OURSブログ

社会保険労務士としての日々の業務を行う中で、考えたこと、感じたこと、伝えたいことを綴る代表コラム。

帝王切開の場合の産前休業について

2022-05-01 23:08:55 | 産前産後・育児・介護休業

顧問先のお問い合わせをスタッフと一緒に調べていて、産前休業についての考え方に疑問を持ってしまいました。というのも、「産前休業は自然分娩予定日を基準として計算」するものであり、帝王切開した場合は自然分娩ではないため、自然分娩予定日の前に帝王切開した場合には労基法上の産前休業は発生しないという考え方をとる場合があるということなのです。この根拠になるのは、昭和26年に発せられた以下の通達です。これは「妊娠中絶と産前産後休業」についての通達です。

妊娠中絶とは、胎児が母体外において生存を続けることのできない時期に胎児及びその附属物を人工的に母体外に排出させることであり、産前6週間の休業の問題は発生しない。なお、産前6週間の期間は自然分娩予定日を基準として計算するものであり、産後8週間の期間は現実の出産日を基準として計算するものである(昭和26.4.2婦発113号)。

確かに「産前6週間の期間は自然分娩予定日を基準として計算するもの」とされていますが、昭和26年当時は今のように母体や胎児のことを考えて「帝王切開」を選択する頻度は高くなかったと思われ、またこの通達は人工妊娠中絶に関する通達でもあり、それを現在の「帝王切開」にあてはめてよいのだろうかと疑問を持ちました。昭和26年といえば70年前の通達ですから、その文言を今にあてはめるのはあまりに無理があると考えます。

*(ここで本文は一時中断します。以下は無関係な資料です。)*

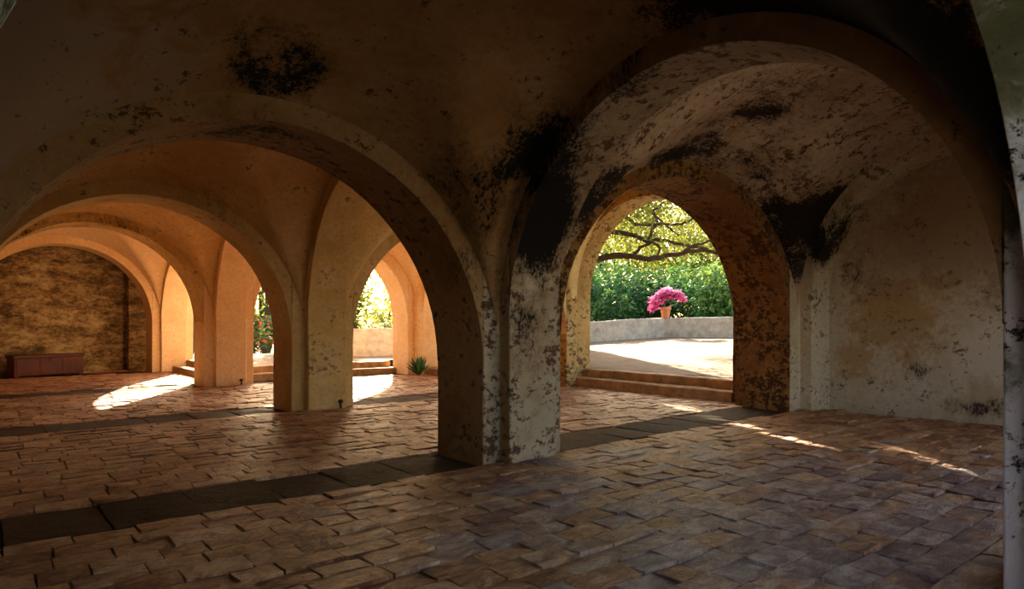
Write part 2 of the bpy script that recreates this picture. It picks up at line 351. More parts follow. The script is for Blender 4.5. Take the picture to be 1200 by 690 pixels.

一般的には帝王切開の場合であっても常識として産前休業を認める会社が多いとは思いますが、もし会社が認めたとして自然分娩ではないため上記通達により産前休業は発生しておらず、ゆえに産前の保険料免除を認めないという健康保険組合も稀にあるようです。ちなみに協会けんぽやお問い合わせした健保組合は例え帝王切開であったとしても産前休業の保険料免除は認めているとのことです。

自然分娩予定日に「帝王切開による出産(分娩)をした日を含む」とする通達の改正を是非望みたいところです。

ちなみに健康保険法では以前「出産育児一時金」を「分娩費」といっていた記憶があり調べてみたところ、1994年(平成6年)に分娩費と育児手当金を統合して「出産育児一時金」とした改正があったようです。その年はTAC社労士講座の講師になった年なのですが、労基法関係の文言もその年に改正されたのかどうかは悲しいかな記憶に残っていないのです。

連休に入り3日目です。OURSはカレンダー通りなので明日は出勤ですが、5月3日以降が本格的な連休といってよいと思います。4月は比較的仕事も楽だったのですが、連休明けにしましょうとお伝えしてある打合せや労務監査、セミナー準備がいくつかあり忙しくなりそうなので、ここはまとめて研修をオンライン受講したり本を読んだりしつつ少しゆっくり過ごしたいと思っています。旅行をはじめとしてお出かけの方も多いと思いますので、晴れると良いですね。

※来週はブログもお休みさせて頂きます。

ベランダの花もここに来て満開状態で毎日楽しんでいますが、昨年秋に購入したバラがかなり綺麗に咲いてくれて感激です。まだ1つだけですが蕾がいくつかありまだまだ楽しめそうです。昔は息子に「花、よく枯らすよね」といわれたもんですが、年のせいか花の育て方も少しわかってきたような気がします。